Meinung Erdogans willige Helfer
Ein gut zwei Wochen altes Foto sorgt bis heute für Kopfschütteln und Amüsement. Es zeigt Bundeskanzlerin Angela Merkel neben dem türkischen Staatspräsidenten Recep Tayyip Erdogan. Beide sitzen im Yildiz-Palast in Istanbul auf riesigen goldenen, mit Halbmonden verzierten, Sesseln.
Die Kanzlerin schaut unglücklich. Ein gestelltes und zugleich entlarvendes Bild. Der Sultan hält Audienz.
Er konnte es sich leisten, Merkel vorzuführen, war die mächtigste Frau Europas als Bittstellerin ans Goldene Horn gereist. Deutschland und die EU sind auf Erdogans Wohlwollen angewiesen. Zumindest wenn es darum geht, die Zahl der Flüchtlinge zu reduzieren, die aus Syrien, dem Irak und Afghanistan über die Türkei nach Europa kommen. Drei Milliarden Euro lässt die EU dafür springen und die Aussicht, den sterbenden Prozess für einen EU-Beitritt der Türkei wiederzubeleben. Was aber nichts anderes bedeutet, als bei den Themen Menschenrechten, Meinungs- und Religionsfreiheit eben nicht so genau hinzusehen.
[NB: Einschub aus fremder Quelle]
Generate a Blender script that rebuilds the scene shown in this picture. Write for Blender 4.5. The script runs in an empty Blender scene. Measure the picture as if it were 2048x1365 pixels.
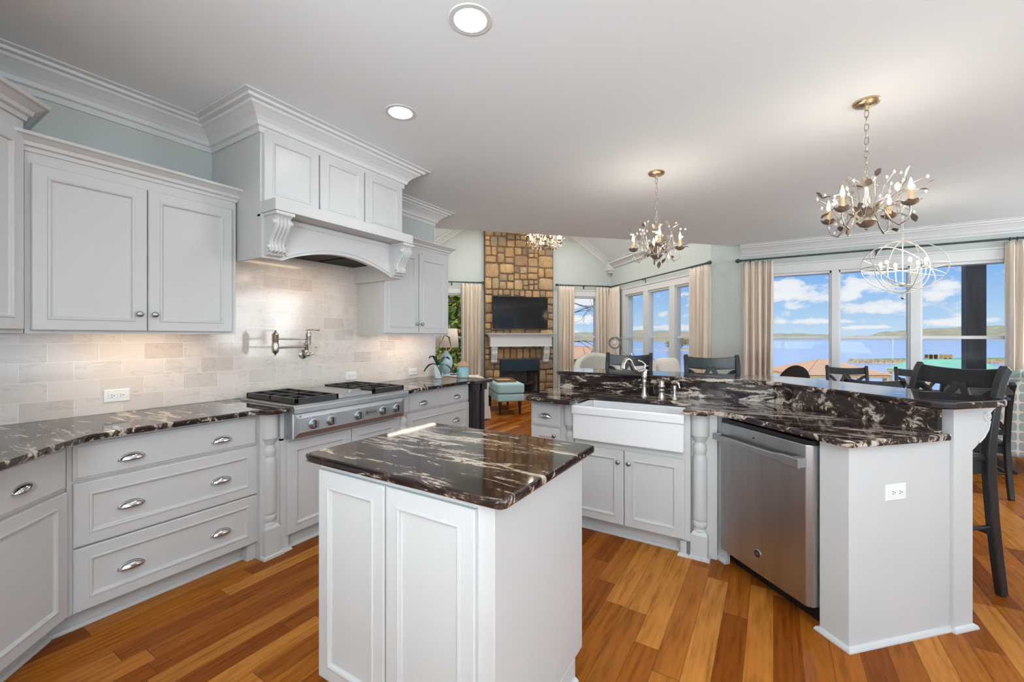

Dazu passt, dass die EU-Kommission ihren Fortschrittsbericht zurückhält. Erdogans AKP kommt darin nicht gut weg, die bisherige Regierungspartei wird direkt für die Rückschritte in Sachen Rechtsstaatlichkeit verantwortlich gemacht. Gemeint sind Bomben auf die kurdische Bevölkerung, willkürliche Festnahmen und Einschüchterungsversuche gegenüber Medien, bis hin zur De-facto-Verstaatlichung von kritischen Sendern. Die AKP dürfte die Parlamentswahl am Sonntag gewinnen, auch wegen der willigen Wahlhelfer aus Berlin und Brüssel, die es aus Eigennutz zulassen, dass Erdogan ein autoritäres System installiert. In einem Land, das am liebsten morgen schon in die EU möchte.